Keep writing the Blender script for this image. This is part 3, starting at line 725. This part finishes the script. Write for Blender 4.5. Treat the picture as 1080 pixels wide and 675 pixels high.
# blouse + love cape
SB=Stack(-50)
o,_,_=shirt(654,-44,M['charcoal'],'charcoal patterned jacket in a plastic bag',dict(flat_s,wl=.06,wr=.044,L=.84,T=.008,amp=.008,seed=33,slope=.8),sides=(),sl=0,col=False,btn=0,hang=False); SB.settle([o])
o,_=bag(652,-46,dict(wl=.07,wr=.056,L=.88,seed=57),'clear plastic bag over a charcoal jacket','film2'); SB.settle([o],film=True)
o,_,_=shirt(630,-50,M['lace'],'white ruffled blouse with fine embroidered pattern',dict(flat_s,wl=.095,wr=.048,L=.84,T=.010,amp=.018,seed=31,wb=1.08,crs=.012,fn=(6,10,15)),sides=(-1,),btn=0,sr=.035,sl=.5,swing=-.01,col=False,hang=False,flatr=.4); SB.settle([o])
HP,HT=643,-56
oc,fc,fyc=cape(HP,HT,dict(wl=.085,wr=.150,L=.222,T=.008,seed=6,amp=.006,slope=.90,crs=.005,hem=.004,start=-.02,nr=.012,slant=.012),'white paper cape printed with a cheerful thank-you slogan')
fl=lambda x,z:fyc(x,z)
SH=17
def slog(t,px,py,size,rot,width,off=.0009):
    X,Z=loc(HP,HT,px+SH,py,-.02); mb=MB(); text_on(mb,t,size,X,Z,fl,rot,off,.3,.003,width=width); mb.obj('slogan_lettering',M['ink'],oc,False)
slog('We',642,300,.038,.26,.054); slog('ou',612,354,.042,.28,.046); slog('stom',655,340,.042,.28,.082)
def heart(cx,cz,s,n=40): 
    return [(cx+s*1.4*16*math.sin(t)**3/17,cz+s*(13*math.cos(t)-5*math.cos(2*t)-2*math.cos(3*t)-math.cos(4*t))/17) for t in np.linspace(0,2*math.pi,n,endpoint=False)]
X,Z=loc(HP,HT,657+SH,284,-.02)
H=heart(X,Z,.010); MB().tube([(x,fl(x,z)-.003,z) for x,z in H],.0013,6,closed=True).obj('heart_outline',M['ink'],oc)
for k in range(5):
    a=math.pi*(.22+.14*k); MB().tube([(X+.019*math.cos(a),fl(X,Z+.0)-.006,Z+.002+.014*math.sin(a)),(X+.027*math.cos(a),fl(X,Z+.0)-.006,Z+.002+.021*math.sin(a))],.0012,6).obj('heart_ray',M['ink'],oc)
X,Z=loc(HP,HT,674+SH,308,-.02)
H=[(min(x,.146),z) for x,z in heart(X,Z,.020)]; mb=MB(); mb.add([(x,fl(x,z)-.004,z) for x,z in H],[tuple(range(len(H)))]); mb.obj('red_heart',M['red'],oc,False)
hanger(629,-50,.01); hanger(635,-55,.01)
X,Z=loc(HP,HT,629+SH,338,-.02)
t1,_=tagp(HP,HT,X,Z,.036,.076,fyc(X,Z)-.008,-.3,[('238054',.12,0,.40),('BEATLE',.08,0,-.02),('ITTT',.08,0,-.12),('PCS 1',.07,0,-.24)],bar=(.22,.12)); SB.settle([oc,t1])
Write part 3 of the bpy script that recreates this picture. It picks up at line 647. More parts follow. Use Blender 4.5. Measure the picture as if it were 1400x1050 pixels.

:::

Task objective: The entries above must be returned exactly.

Answer for the task:
Keep writing the Blender script for this image. This is part 3, starting at line 725. This part finishes the script. Write for Blender 4.5. Treat the picture as 1080 pixels wide and 675 pixels high.
# blouse + love cape
SB=Stack(-50)
o,_,_=shirt(654,-44,M['charcoal'],'charcoal patterned jacket in a plastic bag',dict(flat_s,wl=.06,wr=.044,L=.84,T=.008,amp=.008,seed=33,slope=.8),sides=(),sl=0,col=False,btn=0,hang=False); SB.settle([o])
o,_=bag(652,-46,dict(wl=.07,wr=.056,L=.88,seed=57),'clear plastic bag over a charcoal jacket','film2'); SB.settle([o],film=True)
o,_,_=shirt(630,-50,M['lace'],'white ruffled blouse with fine embroidered pattern',dict(flat_s,wl=.095,wr=.048,L=.84,T=.010,amp=.018,seed=31,wb=1.08,crs=.012,fn=(6,10,15)),sides=(-1,),btn=0,sr=.035,sl=.5,swing=-.01,col=False,hang=False,flatr=.4); SB.settle([o])
HP,HT=643,-56
oc,fc,fyc=cape(HP,HT,dict(wl=.085,wr=.150,L=.222,T=.008,seed=6,amp=.006,slope=.90,crs=.005,hem=.004,start=-.02,nr=.012,slant=.012),'white paper cape printed with a cheerful thank-you slogan')
fl=lambda x,z:fyc(x,z)
SH=17
def slog(t,px,py,size,rot,width,off=.0009):
    X,Z=loc(HP,HT,px+SH,py,-.02); mb=MB(); text_on(mb,t,size,X,Z,fl,rot,off,.3,.003,width=width); mb.obj('slogan_lettering',M['ink'],oc,False)
slog('We',642,300,.038,.26,.054); slog('ou',612,354,.042,.28,.046); slog('stom',655,340,.042,.28,.082)
def heart(cx,cz,s,n=40): 
    return [(cx+s*1.4*16*math.sin(t)**3/17,cz+s*(13*math.cos(t)-5*math.cos(2*t)-2*math.cos(3*t)-math.cos(4*t))/17) for t in np.linspace(0,2*math.pi,n,endpoint=False)]
X,Z=loc(HP,HT,657+SH,284,-.02)
H=heart(X,Z,.010); MB().tube([(x,fl(x,z)-.003,z) for x,z in H],.0013,6,closed=True).obj('heart_outline',M['ink'],oc)
for k in range(5):
    a=math.pi*(.22+.14*k); MB().tube([(X+.019*math.cos(a),fl(X,Z+.0)-.006,Z+.002+.014*math.sin(a)),(X+.027*math.cos(a),fl(X,Z+.0)-.006,Z+.002+.021*math.sin(a))],.0012,6).obj('heart_ray',M['ink'],oc)
X,Z=loc(HP,HT,674+SH,308,-.02)
H=[(min(x,.146),z) for x,z in heart(X,Z,.020)]; mb=MB(); mb.add([(x,fl(x,z)-.004,z) for x,z in H],[tuple(range(len(H)))]); mb.obj('red_heart',M['red'],oc,False)
hanger(629,-50,.01); hanger(635,-55,.01)
X,Z=loc(HP,HT,629+SH,338,-.02)
t1,_=tagp(HP,HT,X,Z,.036,.076,fyc(X,Z)-.008,-.3,[('238054',.12,0,.40),('BEATLE',.08,0,-.02),('ITTT',.08,0,-.12),('PCS 1',.07,0,-.24)],bar=(.22,.12)); SB.settle([oc,t1])
Write part 3 of the bpy script that recreates this picture. It picks up at line 647. More parts follow. Use Blender 4.5. Measure the picture as if it were 1400x1050 pixels.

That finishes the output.